Over 80 countries worldwide suffer from shrinking and ageing population due to low fertility and over 50 countries have encouraged the couples to have more children, for example, Japan, South Korea, China, the United States of America and other major economies. But this has proved ineffective. Because once fertility tends to decline, it is hard to reverse it. China, which became factory of the world, made this achievement due to its significant population of young people. But now it is looking at an ageing population which would not be able to support its enormous manufacturing activities. Because China followed one child policy for three-and-a -half-decades, it led to rising elderly people, then it relaxed to two children in 2016 and in 2021 to three children. According to the United Nations by end of the century Chinese population is expected to shrink by 45 percent, provided it maintains current fertility rate of 1.3 children per couple.
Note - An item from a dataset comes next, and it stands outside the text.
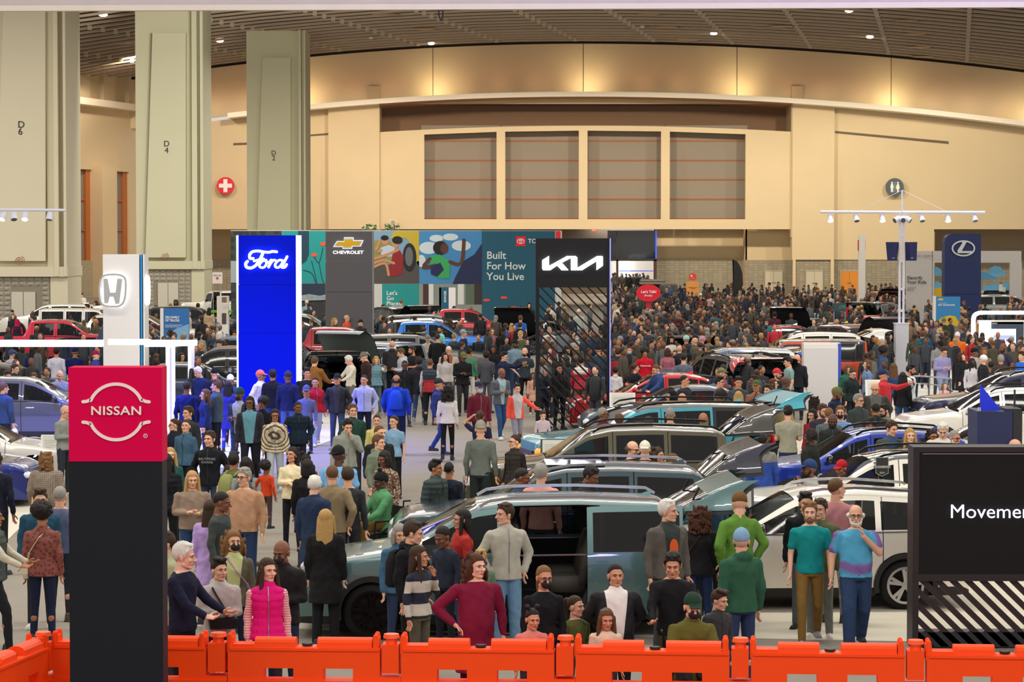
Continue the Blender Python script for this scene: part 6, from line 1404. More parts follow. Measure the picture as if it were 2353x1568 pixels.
def small(kind):
    key = ('small', kind)
    if key in _CL: return _CL[key]
    b = MB()
    if kind == 'eyes':
        for s in (-1, 1):
            b.mi = 1; b.ell((s * .031, -.0790, 1.634), (.0115, .008, .0048), 10, 6); b.mi = 0; b.ell((s * .031, -.0835, 1.634), (.0052, .006, .0046), 8, 6)
            b.cap((s * .018, -.0895, 1.640), (s * .043, -.0790, 1.641), .0022, .0018, 5)
            b.cap((s * .014, -.0955, 1.655), (s * .034, -.0895, 1.659), .0032, .0030, 5); b.cap((s * .034, -.0895, 1.659), (s * .047, -.0775, 1.655), .0030, .0018, 5)
    elif kind == 'lips': b.cap((-.017, -.0875, 1.572), (0, -.0925, 1.574), .0045, .0055, 6); b.cap((.017, -.0875, 1.572), (0, -.0925, 1.574), .0045, .0055, 6); b.cap((-.011, -.0905, 1.565), (.011, -.0905, 1.565), .0052, .0052, 6)
    elif kind == 'glasses':
        for s in (-1, 1):
            for i in range(16):
                a0, a1 = math.pi * i / 8, math.pi * (i + 1) / 8; f = lambda a: (s * .032 + .023 * math.cos(a), -.104 + .004, 1.634 + .017 * math.sin(a))
                b.tube(f(a0), f(a1), .0028, n=5)
            b.tube((s * .055, -.098, 1.638), (s * .079, .0, 1.640), .0022, n=5)
        b.tube((-.01, -.104, 1.638), (.01, -.104, 1.638), .0026, n=5)
    elif kind == 'mask': b.ell((0, -.068, 1.580), (.057, .052, .050), 16, 10); b.tube((-.045, -.06, 1.59), (-.08, .0, 1.615), .002, n=4); b.tube((.045, -.06, 1.59), (.08, .0, 1.615), .002, n=4)
    elif kind == 'beard':
        b.ell((0, -.052, 1.548), (.050, .047, .034), 16, 10); b.cap((-.062, -.01, 1.60), (-.045, -.04, 1.55), .016, .020); b.cap((.062, -.01, 1.60), (.045, -.04, 1.55), .016, .020); b.cap((-.024, -.088, 1.572), (0, -.097, 1.583), .006, .006, 6); b.cap((.024, -.088, 1.572), (0, -.097, 1.583), .006, .006, 6)
    elif kind == 'bag':
        b.loft([(.21, -.02, .84, .035, .10), (.21, -.02, .90, .045, .12), (.21, -.02, 1.02, .04, .11), (.21, -.02, 1.04, .02, .09)], 12, 4)
        pts = [(.20, -.02, 1.03), (.16, -.14, 1.16), (.05, -.165, 1.30), (-.07, -.10, 1.46), (-.08, .03, 1.50), (.02, .14, 1.38), (.15, .13, 1.18), (.20, .0, 1.03)]
        for p, q in zip(pts, pts[1:]): b.bar(p, q, .028, .008)
    elif kind == 'backpack':
        b.loft([(0, .20, 1.02, .13, .07), (0, .21, 1.06, .15, .09), (0, .21, 1.30, .14, .085), (0, .20, 1.42, .10, .06), (0, .18, 1.45, .05, .03)], 16, 3)
        for s in (-1, 1):
            pts = [(s * .10, .15, 1.42), (s * .11, .03, 1.495), (s * .115, -.11, 1.43), (s * .13, -.155, 1.28), (s * .15, -.06, 1.12), (s * .12, .15, 1.08)]
            for p, q in zip(pts, pts[1:]): b.bar(p, q, .045, .012)
    elif kind == 'lettering': b.v = []; b.f = []
    _CL[key] = b.mesh(kind, True) if kind != 'bag' else b.mesh(kind); return _CL[key]
SKIN = dict(a='#d9a68a', b='#c98f70', c='#a8704d', d='#7a4c33', e='#5a3726', f='#e6b79e')
HAIRC = dict(k='#1d1715', b='#3a2819', n='#5d4027', y='#b08c52', g='#8f8a84', w='#d6d2ca', r='#4c2b1c', o='#77542f')
def cloth(spec):
    if spec[0] in '@':   # @kind,c1,c2,scale
        k, c1, c2, sc = spec[1:].split(','); return pattern(k, '#' + c1, '#' + c2, float(sc))
    return mat('#' + spec, .85, var=.10, scale=14, bump=.25, spec=.25)
def person(pos, h, yaw, t, arms, legs, head, hair, hc, skin, top, topc, lst, legc, label, extra='', lod=0, shoes=None, group=None):
    sc = h / 1.765 if t != 'k' else h / 1.84
    if legs == 'sit': sc = 1.0 if t != 'k' else .75
    root = empty('person', (pos[0], pos[1], 0), math.radians(yaw), label, 'person', group); root.scale = (sc, sc, sc)
    hy, hp = head; H = Matrix.Translation((0, 0, drop(legs))) @ head_matrix(t, hy, hp)
    sk = mat(SKIN[skin], .55, var=.05, scale=20)
    obj('body', body_mesh(t, arms, legs, hy, hp, lod), sk, root, objmat=True)
    gloss = .45 if top == 'puffer' else None
    obj({'tee': 'shirt', 'long': 'sweater', 'jacket': 'jacket', 'puffer': 'puffer_jacket', 'hoodie': 'hoodie', 'coat': 'coat', 'dress': 'dress', 'vest': 'vest', 'poncho': 'poncho'}[top],
        top_mesh(t, arms, legs, top), cloth(topc), root, objmat=True)
    if lod == 0 and top in ('jacket', 'puffer', 'hoodie', 'vest') and '@open' not in topc and legs != 'sit' and arms not in ('cross', 'phone'): obj('zip', zip_mesh(t, arms, legs, top), mat('#3a3a3c' if topc < '6' else '#8a8a88', .4, .5, var=0), root, objmat=True)
    if 'U' in extra:
        obj('shirt', top_mesh(t, arms, legs, 'long'), cloth(extra.split('U:')[1].split(';')[0]), root, objmat=True)
    if not (top == 'dress' and 'bare' in extra): obj('trousers', legs_mesh(t, legs, lst), cloth(legc), root, objmat=True)
    def onhead(name, me, m):
        o = obj(name, me, m, root, objmat=True); o.matrix_local = H; return o
    if hair not in ('bald',):
        hats = ('cap', 'capback', 'beanie', 'bucket', 'turban', 'hood', 'pompom')
        onhead({'turban': 'turban', 'hood': 'hood', 'beanie': 'knit_hat', 'pompom': 'knit_hat', 'bucket': 'hat'}.get(hair, 'cap') if hair in hats else 'hair', hair_mesh(hair),
               cloth(hc) if len(hc) > 1 else mat(HAIRC[hc], .62, var=.25, scale=40, spec=.3))
    if 'H' in extra:  # hair showing under a hat
        c = extra.split('H:')[1].split(';')[0]; onhead('hair', hair_mesh(c[1:]), mat(HAIRC[c[0]], .6, var=.25, scale=40))
    if lod == 0:
        o = onhead('eyes', small('eyes'), mat('#1b120d', .3, var=0)); 
        o.data.materials.append(None) if len(o.data.materials) < 2 else None
        o.material_slots[1].link = 'OBJECT'; o.material_slots[1].material = mat('#a89e94', .4, var=0)
        if 'mask' not in extra: onhead('lips', small('lips'), mat({'a': '#b5655a', 'b': '#a85a4c', 'c': '#8a4a3c', 'd': '#63352b', 'e': '#4c2a24', 'f': '#c0706a'}[skin], .45, var=0))
    if 'mask' in extra: onhead('face_mask', small('mask'), mat('#16161a' if 'maskb' not in extra else '#9cc4dc', .8))
    if 'beard' in extra: onhead('beard', small('beard'), mat(HAIRC[extra.split('beard')[1][1]], .8, var=.2, scale=60))
    if 'glasses' in extra: onhead('glasses', small('glasses'), mat('#15151a', .3))
    if 'bag' in extra: obj('shoulder_bag', small('bag'), cloth(extra.split('bag:')[1].split(';')[0]), root, objmat=True, loc=(0, 0, .0))
    if 'pack' in extra: obj('backpack', small('backpack'), cloth(extra.split('pack:')[1].split(';')[0]), root, objmat=True)
    if shoes:
        for s in (-1, 1):
            hh, k, a, td = leg_pts(legs, s)
            o = obj('shoe', shoe_mesh(), mat('#' + shoes, .6), root, objmat=True, loc=(a.x, a.y, a.z - .085), rot=(0, 0, math.atan2(td.x, -td.y)))
    return root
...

If India’s total fertility rate becomes less than 1.8, though higher than that of 1.3 of China, but it will not be economically advantageous. In such a scenario population control measures will lead to ageing population and may result in country getting old before getting rich. But India at present is in a better position with 2.0 fertility rate and having remarkable working-age population. The greater share in working-age population has potential to become world market for production, consumption with lower manufacturing costs due to cheaper workforce and to substantially boost per capita GDP.
There is need for policy intervention to provide quality education, good healthcare, better employment so as to reap demographic dividend and achieve faster economic growth. If the country fails in these aspects demographic dividend may become demographic disaster.